I shot out of the truck, leaping the 3 feet as if I were on springs, and raced the to front of his truck. No Mufassa. I called again. Nothing. I called again, and a movement in the grass, just outside the beam of headlights, catches my eye. I call again, and the grass on the shoulder of the road moves again. Almost in slow motion, here comes Mufassa, walking slowly, so stiff legged and sad looking that even the man felt sorry for him (and I’m sure he wasn’t much of a frou frou dog appreciater none either!) My aunt picked him up and handed him to me. The dam broke and all the tears and fears I’d had just could not be contained!
I spent the next two hours cutting out all of the little wooly buggers from his coat. I filled up an entire serving bowl, he was so completely covered in them! Little Moofers was so full of ticks and stickers that they couldn’t be brushed out, so I had to use a tweezers to twist off the big red ticks and small scissors and cut each and every one of those out, while my aunt praised his bravery and pampered him with little bitty chicken hot dog pieces. She refused to go to bed until we had him comfortable again! Poor little guy was shorn but comfy and tired by the time we made it to bed.
My aunt and uncle were INCREDIBLY loving to both me and Mufassa!

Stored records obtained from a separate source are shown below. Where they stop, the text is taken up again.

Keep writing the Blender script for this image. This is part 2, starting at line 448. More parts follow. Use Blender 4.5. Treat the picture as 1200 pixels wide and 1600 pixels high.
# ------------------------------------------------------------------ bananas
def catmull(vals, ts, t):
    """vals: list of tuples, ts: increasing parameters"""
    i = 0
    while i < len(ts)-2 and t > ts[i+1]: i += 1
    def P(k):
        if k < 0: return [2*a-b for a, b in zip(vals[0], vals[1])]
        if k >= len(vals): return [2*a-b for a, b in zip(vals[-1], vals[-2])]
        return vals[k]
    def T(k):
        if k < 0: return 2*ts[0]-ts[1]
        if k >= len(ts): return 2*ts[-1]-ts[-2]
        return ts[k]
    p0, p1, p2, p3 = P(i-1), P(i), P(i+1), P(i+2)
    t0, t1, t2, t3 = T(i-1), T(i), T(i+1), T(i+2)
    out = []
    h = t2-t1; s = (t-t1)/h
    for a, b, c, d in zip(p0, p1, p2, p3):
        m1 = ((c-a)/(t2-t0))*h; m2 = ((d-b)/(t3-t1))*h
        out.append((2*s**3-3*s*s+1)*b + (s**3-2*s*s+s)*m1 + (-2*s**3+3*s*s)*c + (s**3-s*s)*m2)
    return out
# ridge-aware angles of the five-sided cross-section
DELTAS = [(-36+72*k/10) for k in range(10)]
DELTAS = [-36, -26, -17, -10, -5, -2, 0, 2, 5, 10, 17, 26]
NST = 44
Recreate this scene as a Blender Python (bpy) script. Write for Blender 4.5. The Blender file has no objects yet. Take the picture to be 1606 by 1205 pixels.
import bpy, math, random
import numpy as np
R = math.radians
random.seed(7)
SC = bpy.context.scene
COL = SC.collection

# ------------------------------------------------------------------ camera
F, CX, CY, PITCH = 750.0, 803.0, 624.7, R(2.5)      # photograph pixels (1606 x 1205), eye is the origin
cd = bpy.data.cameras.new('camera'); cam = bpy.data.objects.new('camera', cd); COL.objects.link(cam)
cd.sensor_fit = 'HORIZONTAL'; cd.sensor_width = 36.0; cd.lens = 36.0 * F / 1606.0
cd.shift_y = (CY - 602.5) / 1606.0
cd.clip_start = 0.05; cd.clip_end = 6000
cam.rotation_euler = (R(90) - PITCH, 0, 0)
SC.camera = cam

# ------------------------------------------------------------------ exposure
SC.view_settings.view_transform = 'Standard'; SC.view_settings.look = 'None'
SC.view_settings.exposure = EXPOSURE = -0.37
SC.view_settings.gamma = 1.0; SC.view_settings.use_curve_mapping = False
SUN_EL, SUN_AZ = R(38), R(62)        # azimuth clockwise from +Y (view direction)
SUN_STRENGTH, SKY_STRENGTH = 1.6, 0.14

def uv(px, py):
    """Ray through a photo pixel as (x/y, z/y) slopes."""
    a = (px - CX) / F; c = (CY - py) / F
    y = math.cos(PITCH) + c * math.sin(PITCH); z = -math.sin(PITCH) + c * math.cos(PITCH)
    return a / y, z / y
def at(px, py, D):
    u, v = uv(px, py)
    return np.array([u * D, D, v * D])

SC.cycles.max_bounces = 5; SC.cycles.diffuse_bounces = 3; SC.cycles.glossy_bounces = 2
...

So what about the mountain lions, you ask? Well, I didn’t know about those until AFTER we found him. My aunt said that while she was out looking at 6:30 pm, she ran into the game warden up on the road where we found Mufassa. Turns out there had been numerous sitings of not one but TWO mountain lions just two houses back from us. She hadn’t wanted to tell me earlier, but that explained why she was acting even more frantic than I was feeling! She said, “You were so worried about him being carried off by the eagles or red tailed hawk, or even the huge barn owl, that I just couldn’t tell you about the mountain lions!”